Melodic Rock Guitar Concepts shows you the influences that have shaped Steve’s unique guitar style and he shares how he has adapted is favorite country licks into a rock context. You’ll also discover how Charlie Parker was a great influence, and how to recreate many of Steve’s chromatic bebop inspired licks.

You’ll also learn how Morse visualizes scales and master a set of challenging picking drills to sharpen your technique.

To conclude, Steve presents a guitar masterclass on how to create tension/resolution in your solos while adding some outside-inside interest.

The material here is taught around four original tracks, specially written for this book.

Track 1 – Teaches you dominant chord focused phrases with a New Orleans-style funky rocking groove

Track 2 – Offers major chord focused phrases over an energetic, driving rock tune

Track 3 – Teaches you minor chord focused phrases with a mid-tempo hard rock blues with a twist

Track 4 – This is a heavy blues that showcases tension and resolution and explains how Steve utilizes the Half-Whole Diminished scale

For each track you’ll learn:

  • The rhythm guitar part
  • A complete solo, often with multiple guitar parts
  • A detailed solo breakdown taught via a series of two- and four-bar examples

The book is available in Kindle and paperback format from Amazon, and as a PDF from the publisher. Amazon also offers to check out a few sample pages (click on the Look inside logo above the cover).

Thanks to SteveMorse.com for the heads-up.



4 Comments to “Melodic Rock Guitar Concepts”:

  1. 1
    Gregster says:

    Well done Steve ! I hope that many players pick-up, listen & learn from this effort. Great to see the primary chord flavors featured, & if I’m guessing that the final scale flavor offered is the melodic minor / Pomeroy /diminished whole-tone scale etc etc, then people are being spoiled indeed ! ( *Melodic minor scale is a Major scale with a b3, & has a special & unique sound privvy to Jazz folks typically ).

    Great to learn from a master.

    Great work & thanks ! I hope that all is well at home !

    Peace !

  2. 2
    Uwe Hornung says:

    “( *Melodic minor scale is a Major scale with a b3, & has a special & unique sound privvy to Jazz folks typically ).”
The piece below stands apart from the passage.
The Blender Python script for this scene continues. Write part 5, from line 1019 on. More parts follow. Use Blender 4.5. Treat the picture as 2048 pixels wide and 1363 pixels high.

    Not to forget that great cutting edge jazz rock standard Greensleeves of course!

    ; – )

    Ross explains it first – natural, harmonic and melodic minor in one and the same folk song – and then plays the melody at 04:55 …

    https://www.youtube.com/watch?v=ZSlHnVpMy9E

  3. 3
    Gregster says:

    @2 Good post Uwe ! It’s often tricky to grasp & remember the names & subtleties of the many & varied minor scales available to us, so a post featuring 3 x different ones being played in music & not just written down on paper is a good post imo, since we hear them in context !

    For anyone wanting to learn all these different sounding scales, you’re best off imo to record a drone / bass note on a keyboard for say 10-minutes ( with or without rhythm, it doesn’t matter ), & then play a scale over the top of this. It allows your ears to hear & learn the differences, so that you can better gauge when to use them, as you’re now familiar with them. You’ll soon learn what notes are good to rest on, & others that want you to move on to a better choice.
    Simply keep your start-note the same as the bass-note / drone, & play away.

    Peace !

  4. 4
    Uwe Hornung says:

    And for all those who always think that Steve was such a wholly unlikely choice to replace Ritchie: There is one great, yet never mentioned commonality between the two, they are both not just blues scale pentatonic twiddlers, but combine wildly varying scales in their solos, an art only seldom found even among the most prominent rock guitar heroes.